--- Start of SUPPLIED DATA ---

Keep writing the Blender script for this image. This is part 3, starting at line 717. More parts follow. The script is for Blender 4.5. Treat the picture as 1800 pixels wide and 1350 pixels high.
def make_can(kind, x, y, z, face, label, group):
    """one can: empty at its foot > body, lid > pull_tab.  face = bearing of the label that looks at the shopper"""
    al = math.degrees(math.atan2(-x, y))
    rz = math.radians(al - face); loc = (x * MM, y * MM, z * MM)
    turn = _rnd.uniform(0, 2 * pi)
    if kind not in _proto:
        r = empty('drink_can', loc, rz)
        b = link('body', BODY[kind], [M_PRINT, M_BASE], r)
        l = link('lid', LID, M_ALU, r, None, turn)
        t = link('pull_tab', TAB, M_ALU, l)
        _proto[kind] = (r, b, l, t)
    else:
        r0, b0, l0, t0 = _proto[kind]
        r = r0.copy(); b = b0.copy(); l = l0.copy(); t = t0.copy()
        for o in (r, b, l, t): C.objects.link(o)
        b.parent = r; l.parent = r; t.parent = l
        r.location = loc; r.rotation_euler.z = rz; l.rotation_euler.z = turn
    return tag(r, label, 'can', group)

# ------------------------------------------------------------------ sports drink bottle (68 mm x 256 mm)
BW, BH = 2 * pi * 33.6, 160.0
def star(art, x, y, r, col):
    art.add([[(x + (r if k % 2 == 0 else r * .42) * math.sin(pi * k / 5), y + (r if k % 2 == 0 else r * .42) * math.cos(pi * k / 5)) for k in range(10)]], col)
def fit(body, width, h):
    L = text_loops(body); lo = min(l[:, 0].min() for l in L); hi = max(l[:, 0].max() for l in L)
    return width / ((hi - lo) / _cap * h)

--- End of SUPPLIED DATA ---

Reproduce each line of the material above precisely.

■ EXERCISE SOLUTION:
Keep writing the Blender script for this image. This is part 3, starting at line 717. More parts follow. The script is for Blender 4.5. Treat the picture as 1800 pixels wide and 1350 pixels high.
def make_can(kind, x, y, z, face, label, group):
    """one can: empty at its foot > body, lid > pull_tab.  face = bearing of the label that looks at the shopper"""
    al = math.degrees(math.atan2(-x, y))
    rz = math.radians(al - face); loc = (x * MM, y * MM, z * MM)
    turn = _rnd.uniform(0, 2 * pi)
    if kind not in _proto:
        r = empty('drink_can', loc, rz)
        b = link('body', BODY[kind], [M_PRINT, M_BASE], r)
        l = link('lid', LID, M_ALU, r, None, turn)
        t = link('pull_tab', TAB, M_ALU, l)
        _proto[kind] = (r, b, l, t)
    else:
        r0, b0, l0, t0 = _proto[kind]
        r = r0.copy(); b = b0.copy(); l = l0.copy(); t = t0.copy()
        for o in (r, b, l, t): C.objects.link(o)
        b.parent = r; l.parent = r; t.parent = l
        r.location = loc; r.rotation_euler.z = rz; l.rotation_euler.z = turn
    return tag(r, label, 'can', group)

# ------------------------------------------------------------------ sports drink bottle (68 mm x 256 mm)
BW, BH = 2 * pi * 33.6, 160.0
def star(art, x, y, r, col):
    art.add([[(x + (r if k % 2 == 0 else r * .42) * math.sin(pi * k / 5), y + (r if k % 2 == 0 else r * .42) * math.cos(pi * k / 5)) for k in range(10)]], col)
def fit(body, width, h):
    L = text_loops(body); lo = min(l[:, 0].min() for l in L); hi = max(l[:, 0].max() for l in L)
    return width / ((hi - lo) / _cap * h)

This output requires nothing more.